Intanto un fronte di 50 associazioni del laicato cattolico alle 17.30 di martedì 14 luglio a Roma anima la presentazione del libro «Omofobi per legge?» (Cantagalli) curato dal magistrato Alfredo Mantovano con saggi che approfondiscono i diversi aspetti del progetto di legge. Protagonisti del dibattito – in streaming sulla pagina Facebook di Polis Pro Persona – sono il presidente emerito della Corte Costituzionale Cesare Mirabelli insieme a Mauro Ronco, Marina Casini, Gigi De Palo, Alberto Gambino e Massimo Gandolfini, coordinati da Domenico Menorello.
Continuano gli interventi critici sulla norma in discussione. Di «legge non necessaria» parla il vicepresidente di Mcl Giovanni Gut: «Il nostro ordinamento – aggiunge – offre già una tutela adeguata ai diritti e alla dignità della persona, di tutte le persone» mentre è «grande il rischio che tale legge introduca nel nostro ordinamento il reato di opinione: una grave minaccia alle libertà personali, che finirebbe col lasciare le persone in balia del potere di turno.
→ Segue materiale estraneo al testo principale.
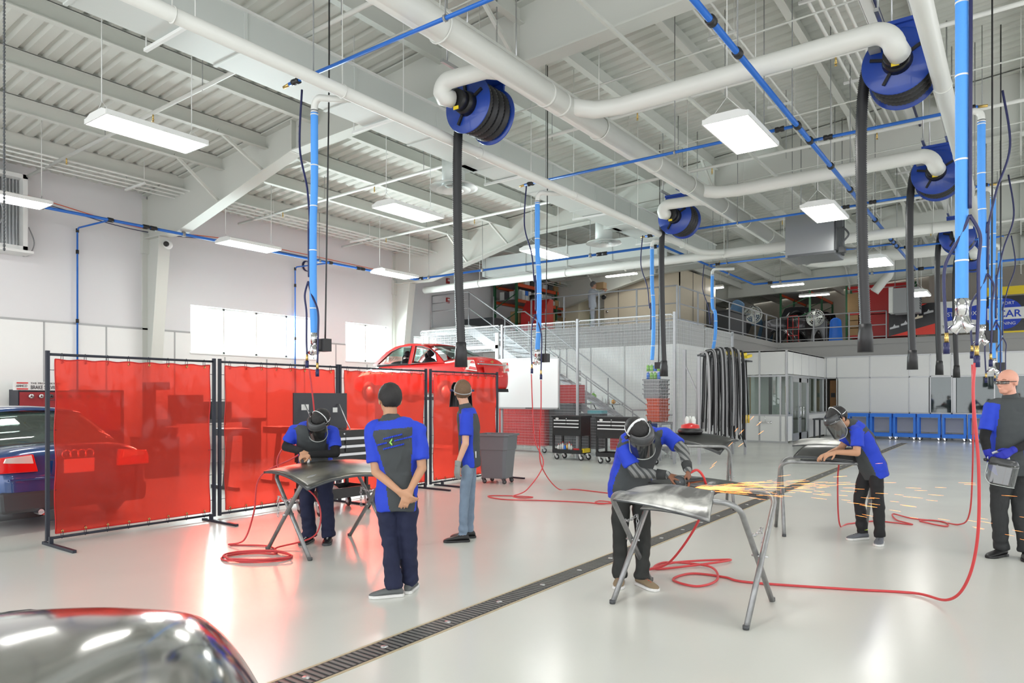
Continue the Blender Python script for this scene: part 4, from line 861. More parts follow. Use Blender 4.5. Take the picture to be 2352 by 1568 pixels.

In un momento drammatico come quello che stiamo attraversando, altre dovrebbero essere le priorità per far ripartire il Paese».
Posizione che trova eco nelle parole dell’arcivescovo di Udine Andrea Bruno Mazzocato, che nella festa dei patroni Ermacora e Fortunato domenica, denunciando il «tentativo di imporre la dittatura del pensiero unico», ha criticato una proposta di legge che «mira a condizionare, sotto pena di reato, la libertà di pensiero e di espressione sul tema dell’identità sessuale della persona. Leggendola, essa suscita un non infondato timore che potrebbe diventare passibile di denuncia chi esprime alcune verità affermate dalla Rivelazione cristiana».
Idea alla base anche della nota firmata dal Consiglio pastorale e dalla Consulta delle aggregazioni laicali della diocesi di Monreale, secondo i quali la proposta di legge «contrasta con la concezione liberale della democrazia anteponendosi inevitabilmente a quel pluralismo ideologico tanto decantato dalla parte politica degli stessi proponenti».